Nettoyage très efficace au pied de l’arbre
Certains résultats sont encore en cours d’analyse (notamment l’effet pâturage sur la fertilisation), mais des observations intéressantes peuvent déjà être tirées de ce dispositif expérimental. La première : la cohabitation lapins et pommiers est possible. Les animaux doivent être étroitement surveillés, notamment la première semaine pour détecter des signes cliniques précoces (coccidiose par exemple). Les troncs des arbres doivent être protégés et la hauteur des manchons adaptée à la taille attendue de l’animal en fonction de sa race. «En matière de gestion de l’enherbement, les lapins réalisent un nettoyage au pied de l’arbre plus efficace qu’un outil de travail du sol. Plus le parc est grand, moins on a besoin de le déplacer. Il faut cependant trouver le bon compromis entre investissement matériel et temps nécessaire pour bouger l’installation», observe Stéphanie Drusch. Quant aux effets de ce pâturage sur la réduction de l’inoculum de la tavelure, celui-ci reste à démontrer. L’ensemble des résultats du projet Lapoesie seront présentés lors du Salon Tech&Bio à Bourg-lès-Valence les 20 et 21 septembre prochains.

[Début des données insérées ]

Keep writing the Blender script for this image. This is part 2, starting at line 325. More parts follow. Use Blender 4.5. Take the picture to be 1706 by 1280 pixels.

Bonne santé et bonne croissance
«L’expérience montre que l’élevage avec une gestion individualisée de la santé, comme nous l’avons développé et conduit, permet le maintien en bonne santé des animaux. La croissance des lapins a été satisfaisante. Le poids d’abattage a été atteint en 73 jours», commente Stéphanie Drusch. «Pour référence, en élevage hors-sol en cages, les lapins atteignent le poids d’abattage (entre 2,4 et 2,5 kg) entre 70 et 77 jours de vie, avec une alimentation uniquement basée sur l’apport de granulés (restriction pendant les trois premières semaines d’élevage, puis à volonté)», précise Davi Savietto, chargé de recherche à l’unité génétique physiologie et systèmes d’élevage de l’Inrae.